Итак, что же представляется нам в России со введением табели о рангах? Мы видим потомков древнего служилого сословия, записанного в книге древних родов, – с непременною обязанностью, но не с исключительным правом службы. Сохраняя свое служилое значение, но без всякого прежнего влияния на него службы предков и древности рода, – они утратили всякое родовое, генеалогическое или аристократическое значение, безразлично смешиваясь с новопроизведенными военными и гражданскими офицерами самого незнатного происхождения, нередко из крестьян и бывших холопов. Эти последние не могли гордиться ни древностью рода, ни службою предков, но были во всем равны, а нередко имели и преимущество над чиновниками и офицерами из древнего служилого сословия. И те и другие владели крестьянами, и на тех и на других работали крестьяне, видя в них людей служилых, независимо от происхождения, и продолжая считать, по допетровскому обычаю, свою работу жалованьем, данным помещикам от царя за службу. Теперь ясно, что из этих элементов не могло образоваться никакой аристократии, – но тогда это еще не всем было ясно.

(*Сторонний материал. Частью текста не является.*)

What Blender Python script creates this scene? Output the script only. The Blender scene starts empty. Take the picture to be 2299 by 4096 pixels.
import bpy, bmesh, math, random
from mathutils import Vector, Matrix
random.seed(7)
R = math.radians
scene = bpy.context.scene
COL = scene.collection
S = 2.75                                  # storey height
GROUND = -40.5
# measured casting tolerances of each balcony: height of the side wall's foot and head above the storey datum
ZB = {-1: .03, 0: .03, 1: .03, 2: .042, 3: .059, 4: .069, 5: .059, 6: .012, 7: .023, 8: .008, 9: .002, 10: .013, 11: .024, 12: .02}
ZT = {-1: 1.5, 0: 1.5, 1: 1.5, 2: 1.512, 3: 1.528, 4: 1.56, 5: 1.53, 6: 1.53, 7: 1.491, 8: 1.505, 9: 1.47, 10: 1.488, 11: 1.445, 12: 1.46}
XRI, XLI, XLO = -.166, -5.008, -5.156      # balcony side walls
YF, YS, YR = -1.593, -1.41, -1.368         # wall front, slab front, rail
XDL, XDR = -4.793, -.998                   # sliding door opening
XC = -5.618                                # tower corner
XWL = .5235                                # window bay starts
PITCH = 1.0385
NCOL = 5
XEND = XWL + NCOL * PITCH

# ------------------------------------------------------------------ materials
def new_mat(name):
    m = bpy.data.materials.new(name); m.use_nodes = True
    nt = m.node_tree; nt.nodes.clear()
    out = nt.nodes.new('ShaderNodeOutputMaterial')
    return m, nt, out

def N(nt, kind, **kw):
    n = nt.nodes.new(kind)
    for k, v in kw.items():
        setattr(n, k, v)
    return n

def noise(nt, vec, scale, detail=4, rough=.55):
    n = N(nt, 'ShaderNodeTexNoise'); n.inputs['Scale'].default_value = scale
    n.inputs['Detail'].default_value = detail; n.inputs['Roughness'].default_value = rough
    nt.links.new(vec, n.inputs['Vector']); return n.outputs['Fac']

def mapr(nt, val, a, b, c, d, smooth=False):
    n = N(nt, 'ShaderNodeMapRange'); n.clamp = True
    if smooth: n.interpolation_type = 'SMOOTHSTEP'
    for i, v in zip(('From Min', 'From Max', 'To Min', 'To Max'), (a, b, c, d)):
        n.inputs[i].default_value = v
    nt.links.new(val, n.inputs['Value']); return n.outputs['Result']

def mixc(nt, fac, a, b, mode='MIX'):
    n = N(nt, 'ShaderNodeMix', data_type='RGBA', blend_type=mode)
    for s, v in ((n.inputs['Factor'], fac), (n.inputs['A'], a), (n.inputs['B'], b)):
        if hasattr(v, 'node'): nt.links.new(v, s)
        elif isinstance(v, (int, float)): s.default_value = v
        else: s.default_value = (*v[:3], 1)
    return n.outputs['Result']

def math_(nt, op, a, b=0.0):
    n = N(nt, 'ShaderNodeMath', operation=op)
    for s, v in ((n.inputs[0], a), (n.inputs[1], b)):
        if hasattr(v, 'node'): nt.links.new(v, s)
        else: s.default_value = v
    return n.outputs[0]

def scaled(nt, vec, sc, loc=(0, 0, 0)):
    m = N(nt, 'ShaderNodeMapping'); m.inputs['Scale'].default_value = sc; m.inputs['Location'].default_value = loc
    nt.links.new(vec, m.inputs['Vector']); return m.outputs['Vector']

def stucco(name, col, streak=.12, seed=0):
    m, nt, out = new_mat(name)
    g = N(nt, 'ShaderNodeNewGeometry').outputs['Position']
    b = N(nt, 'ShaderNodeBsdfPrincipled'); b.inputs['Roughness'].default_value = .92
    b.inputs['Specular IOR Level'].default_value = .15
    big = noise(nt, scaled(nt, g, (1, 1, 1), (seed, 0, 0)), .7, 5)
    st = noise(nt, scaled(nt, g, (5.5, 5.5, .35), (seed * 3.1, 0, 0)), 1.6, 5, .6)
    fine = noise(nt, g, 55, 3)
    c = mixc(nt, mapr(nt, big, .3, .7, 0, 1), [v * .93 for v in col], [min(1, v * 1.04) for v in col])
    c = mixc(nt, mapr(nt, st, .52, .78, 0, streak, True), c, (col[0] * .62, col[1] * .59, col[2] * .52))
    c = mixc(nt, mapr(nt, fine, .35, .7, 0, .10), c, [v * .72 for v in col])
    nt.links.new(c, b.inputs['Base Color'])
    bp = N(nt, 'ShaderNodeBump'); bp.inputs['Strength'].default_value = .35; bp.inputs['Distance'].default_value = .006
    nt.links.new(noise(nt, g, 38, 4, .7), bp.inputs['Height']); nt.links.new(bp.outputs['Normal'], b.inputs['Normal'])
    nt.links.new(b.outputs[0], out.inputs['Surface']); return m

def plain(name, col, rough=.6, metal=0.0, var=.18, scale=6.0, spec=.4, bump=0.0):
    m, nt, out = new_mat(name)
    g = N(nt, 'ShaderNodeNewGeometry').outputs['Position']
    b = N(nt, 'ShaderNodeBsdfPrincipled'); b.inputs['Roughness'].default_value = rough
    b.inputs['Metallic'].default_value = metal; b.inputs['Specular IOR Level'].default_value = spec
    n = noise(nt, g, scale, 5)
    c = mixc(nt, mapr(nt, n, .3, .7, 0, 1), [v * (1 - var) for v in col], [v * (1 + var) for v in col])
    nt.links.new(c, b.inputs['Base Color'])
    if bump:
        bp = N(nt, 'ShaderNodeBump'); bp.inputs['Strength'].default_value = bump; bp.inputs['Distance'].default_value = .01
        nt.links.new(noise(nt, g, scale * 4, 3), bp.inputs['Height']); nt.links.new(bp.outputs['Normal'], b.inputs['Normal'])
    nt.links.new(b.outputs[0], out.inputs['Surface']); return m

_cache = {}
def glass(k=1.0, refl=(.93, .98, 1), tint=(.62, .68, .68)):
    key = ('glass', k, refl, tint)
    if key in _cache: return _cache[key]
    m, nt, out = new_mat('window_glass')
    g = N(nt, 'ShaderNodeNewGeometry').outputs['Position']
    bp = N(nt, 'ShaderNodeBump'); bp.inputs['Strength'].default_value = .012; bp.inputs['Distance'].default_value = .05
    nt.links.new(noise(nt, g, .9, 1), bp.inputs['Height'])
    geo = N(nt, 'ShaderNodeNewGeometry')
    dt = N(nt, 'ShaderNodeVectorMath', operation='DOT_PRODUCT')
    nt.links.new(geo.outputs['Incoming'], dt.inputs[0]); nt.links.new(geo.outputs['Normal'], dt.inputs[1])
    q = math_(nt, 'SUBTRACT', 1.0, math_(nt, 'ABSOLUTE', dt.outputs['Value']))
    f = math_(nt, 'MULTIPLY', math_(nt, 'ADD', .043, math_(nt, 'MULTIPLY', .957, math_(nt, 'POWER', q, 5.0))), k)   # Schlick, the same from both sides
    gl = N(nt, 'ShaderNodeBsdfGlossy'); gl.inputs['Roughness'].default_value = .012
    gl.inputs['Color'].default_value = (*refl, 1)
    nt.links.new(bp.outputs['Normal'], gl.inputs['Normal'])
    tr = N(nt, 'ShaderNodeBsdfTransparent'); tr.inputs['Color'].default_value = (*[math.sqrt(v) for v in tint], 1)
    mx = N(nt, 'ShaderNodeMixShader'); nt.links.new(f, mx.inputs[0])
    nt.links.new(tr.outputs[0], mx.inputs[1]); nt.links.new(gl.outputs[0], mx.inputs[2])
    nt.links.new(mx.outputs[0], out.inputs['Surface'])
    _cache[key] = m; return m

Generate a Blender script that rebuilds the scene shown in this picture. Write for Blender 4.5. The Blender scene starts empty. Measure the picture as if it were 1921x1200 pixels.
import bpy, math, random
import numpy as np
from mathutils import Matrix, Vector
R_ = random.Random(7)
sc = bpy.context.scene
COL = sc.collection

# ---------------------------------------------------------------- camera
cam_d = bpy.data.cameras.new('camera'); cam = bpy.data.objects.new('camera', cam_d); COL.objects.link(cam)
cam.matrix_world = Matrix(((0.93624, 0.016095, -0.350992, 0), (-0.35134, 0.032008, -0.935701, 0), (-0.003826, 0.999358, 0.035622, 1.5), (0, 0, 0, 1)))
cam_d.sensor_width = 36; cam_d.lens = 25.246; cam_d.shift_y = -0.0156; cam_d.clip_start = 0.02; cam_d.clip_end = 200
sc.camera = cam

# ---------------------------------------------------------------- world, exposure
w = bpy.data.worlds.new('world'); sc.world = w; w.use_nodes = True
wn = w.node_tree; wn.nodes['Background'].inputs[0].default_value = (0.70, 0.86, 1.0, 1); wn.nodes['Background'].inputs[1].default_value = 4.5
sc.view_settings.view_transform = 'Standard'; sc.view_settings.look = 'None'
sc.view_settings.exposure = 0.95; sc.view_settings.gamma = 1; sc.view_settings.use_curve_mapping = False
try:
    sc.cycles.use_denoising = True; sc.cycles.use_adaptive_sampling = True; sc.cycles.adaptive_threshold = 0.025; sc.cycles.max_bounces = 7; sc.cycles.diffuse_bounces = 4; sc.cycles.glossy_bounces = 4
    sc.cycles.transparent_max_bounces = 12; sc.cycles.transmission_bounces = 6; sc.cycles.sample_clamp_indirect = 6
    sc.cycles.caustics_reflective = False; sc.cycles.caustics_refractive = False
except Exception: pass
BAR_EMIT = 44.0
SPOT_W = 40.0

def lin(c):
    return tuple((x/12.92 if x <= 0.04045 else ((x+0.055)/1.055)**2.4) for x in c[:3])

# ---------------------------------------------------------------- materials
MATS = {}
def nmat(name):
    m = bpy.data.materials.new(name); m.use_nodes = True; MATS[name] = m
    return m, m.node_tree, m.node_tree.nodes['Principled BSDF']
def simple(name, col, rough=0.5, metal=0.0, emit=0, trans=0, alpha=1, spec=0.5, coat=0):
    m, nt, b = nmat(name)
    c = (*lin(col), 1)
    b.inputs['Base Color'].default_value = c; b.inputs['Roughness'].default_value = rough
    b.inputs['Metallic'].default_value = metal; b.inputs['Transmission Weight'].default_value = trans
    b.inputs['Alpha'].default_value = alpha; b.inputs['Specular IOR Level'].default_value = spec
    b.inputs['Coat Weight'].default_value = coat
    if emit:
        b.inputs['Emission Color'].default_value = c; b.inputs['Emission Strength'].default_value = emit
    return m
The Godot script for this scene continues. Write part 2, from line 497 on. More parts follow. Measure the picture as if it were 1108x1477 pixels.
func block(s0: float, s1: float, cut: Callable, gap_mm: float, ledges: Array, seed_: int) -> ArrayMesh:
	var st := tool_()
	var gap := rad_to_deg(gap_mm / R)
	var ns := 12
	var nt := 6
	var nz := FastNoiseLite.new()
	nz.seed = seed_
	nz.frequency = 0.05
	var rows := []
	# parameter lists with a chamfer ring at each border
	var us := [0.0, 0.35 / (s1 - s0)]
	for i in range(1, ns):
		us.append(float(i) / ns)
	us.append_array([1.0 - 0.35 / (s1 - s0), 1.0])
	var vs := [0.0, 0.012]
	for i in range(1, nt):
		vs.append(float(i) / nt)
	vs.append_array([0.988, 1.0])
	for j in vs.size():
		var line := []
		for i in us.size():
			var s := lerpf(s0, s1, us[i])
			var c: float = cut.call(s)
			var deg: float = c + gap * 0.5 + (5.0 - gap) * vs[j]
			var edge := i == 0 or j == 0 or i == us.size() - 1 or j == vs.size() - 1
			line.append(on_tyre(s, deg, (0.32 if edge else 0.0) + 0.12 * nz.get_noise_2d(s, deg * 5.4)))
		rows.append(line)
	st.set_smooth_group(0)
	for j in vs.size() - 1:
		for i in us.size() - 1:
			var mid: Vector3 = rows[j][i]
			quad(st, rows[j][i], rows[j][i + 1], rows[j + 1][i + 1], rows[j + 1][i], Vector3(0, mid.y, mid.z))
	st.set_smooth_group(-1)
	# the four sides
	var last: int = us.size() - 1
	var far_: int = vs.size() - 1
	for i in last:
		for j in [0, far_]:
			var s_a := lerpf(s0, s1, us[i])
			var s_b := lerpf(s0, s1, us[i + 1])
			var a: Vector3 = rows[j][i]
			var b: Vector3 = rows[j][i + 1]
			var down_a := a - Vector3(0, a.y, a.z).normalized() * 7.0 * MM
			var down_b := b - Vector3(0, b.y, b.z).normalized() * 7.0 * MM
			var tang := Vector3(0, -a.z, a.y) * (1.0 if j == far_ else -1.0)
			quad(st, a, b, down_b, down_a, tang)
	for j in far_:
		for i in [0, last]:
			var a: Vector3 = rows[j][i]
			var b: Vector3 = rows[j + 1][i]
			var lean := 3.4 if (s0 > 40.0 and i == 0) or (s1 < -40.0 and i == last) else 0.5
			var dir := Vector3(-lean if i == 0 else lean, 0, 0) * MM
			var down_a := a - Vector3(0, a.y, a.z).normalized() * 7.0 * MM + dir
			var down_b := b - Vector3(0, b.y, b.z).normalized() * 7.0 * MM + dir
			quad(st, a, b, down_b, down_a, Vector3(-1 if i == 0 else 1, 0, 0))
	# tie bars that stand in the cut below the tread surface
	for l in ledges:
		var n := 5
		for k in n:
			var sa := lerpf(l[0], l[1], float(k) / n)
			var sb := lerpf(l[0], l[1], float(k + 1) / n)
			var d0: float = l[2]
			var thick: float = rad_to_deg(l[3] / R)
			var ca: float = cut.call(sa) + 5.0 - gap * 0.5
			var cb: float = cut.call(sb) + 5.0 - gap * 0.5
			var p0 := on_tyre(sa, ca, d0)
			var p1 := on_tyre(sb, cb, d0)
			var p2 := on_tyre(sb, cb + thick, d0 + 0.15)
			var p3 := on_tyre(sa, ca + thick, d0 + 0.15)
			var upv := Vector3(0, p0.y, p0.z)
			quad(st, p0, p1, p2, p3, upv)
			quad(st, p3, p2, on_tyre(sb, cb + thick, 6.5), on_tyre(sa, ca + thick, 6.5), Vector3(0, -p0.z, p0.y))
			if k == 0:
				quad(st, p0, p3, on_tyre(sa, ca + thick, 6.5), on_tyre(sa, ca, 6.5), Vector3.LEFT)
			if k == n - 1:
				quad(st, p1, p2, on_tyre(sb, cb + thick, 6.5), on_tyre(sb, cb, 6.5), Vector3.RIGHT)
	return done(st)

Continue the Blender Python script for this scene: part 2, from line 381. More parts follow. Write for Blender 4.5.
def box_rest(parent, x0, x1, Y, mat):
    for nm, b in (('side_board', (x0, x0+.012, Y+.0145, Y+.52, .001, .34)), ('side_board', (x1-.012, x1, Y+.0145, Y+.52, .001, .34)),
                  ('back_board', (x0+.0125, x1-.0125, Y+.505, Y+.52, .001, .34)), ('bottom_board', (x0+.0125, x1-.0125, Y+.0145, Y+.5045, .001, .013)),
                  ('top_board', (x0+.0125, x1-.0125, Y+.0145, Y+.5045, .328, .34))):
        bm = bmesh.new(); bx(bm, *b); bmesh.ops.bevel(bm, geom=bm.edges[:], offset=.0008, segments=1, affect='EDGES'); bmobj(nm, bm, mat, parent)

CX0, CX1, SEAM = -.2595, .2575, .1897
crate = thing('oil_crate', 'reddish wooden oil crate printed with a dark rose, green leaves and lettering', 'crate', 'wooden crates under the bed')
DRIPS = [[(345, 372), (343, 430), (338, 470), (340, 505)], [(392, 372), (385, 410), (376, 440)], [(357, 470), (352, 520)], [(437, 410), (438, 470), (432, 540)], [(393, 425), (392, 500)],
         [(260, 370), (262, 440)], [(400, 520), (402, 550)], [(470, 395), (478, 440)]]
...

Самый гибельный удар нанесен дворянству как сословию тем распоряжением, которому дворяне радовались тогда наиболее, – именно указом Петра III о вольности дворянства, то есть о праве дворян не служить. Древняя дружина была наконец распущена, и таким образом сокрушено было историческое основание дворянского сословия, именно его служилое призвание и значение (родовое, аристократическое значение было еще прежде сокрушено табелью о рангах). Из превосходного исследования г. И. Д. Беляева («Крестьяне на Руси») можно видеть, что этот указ о необязательности службы для помещиков породил волнения между крестьянами, вообразившими, что вместе с службой дворян государству кончалась и их служба дворянству, имевшая одно общее историческое основание.
Вслед за Петром III, Екатерина, подтвердив указ о вольности дворянской, собрала распущенную дружину и связала ее узами привилегированной сословности. Тем не менее ее знаменитая Грамота не могла создать русской аристократии.
Если аристократию полагать в древности рода, то ни граф Разумовский, ни все те, которым фаворитизм давал чины и титулы, не могли бы принадлежать к сословию дворянскому… Но такое распоряжение (относительно древности рода) не только не было возможно после пролома, произведенного табелью о рангах, но едва ли даже и заявлялось в то время кем-либо из дворян как требование: до такой степени это не в наших нравах, что несмотря на всю нашу подражательность, ум и талант не подлежали и не подлежат у нас той сословной оценке, какая существовала и существует в некоторых местах на Западе. Вопроса о том, например, tafelfahig ли, то есть имеет ли «правоспособность» обедать за придворным столом сын сельского священника, государственный министр Сперанский, у нас никогда бы и возникнуть не могло, тогда как в Германии, например в Ганновере, только считающий 40 поколений генеалогической линии владеет способностью и правом быть принятым ко двору; у нас теперь никому и в голову не приходит, чтобы недоученный Рюрикович имел более прав на службе, чем ученый кандидат университета, хотя бы происходивший из бывшего крепостного сословия, и т. п.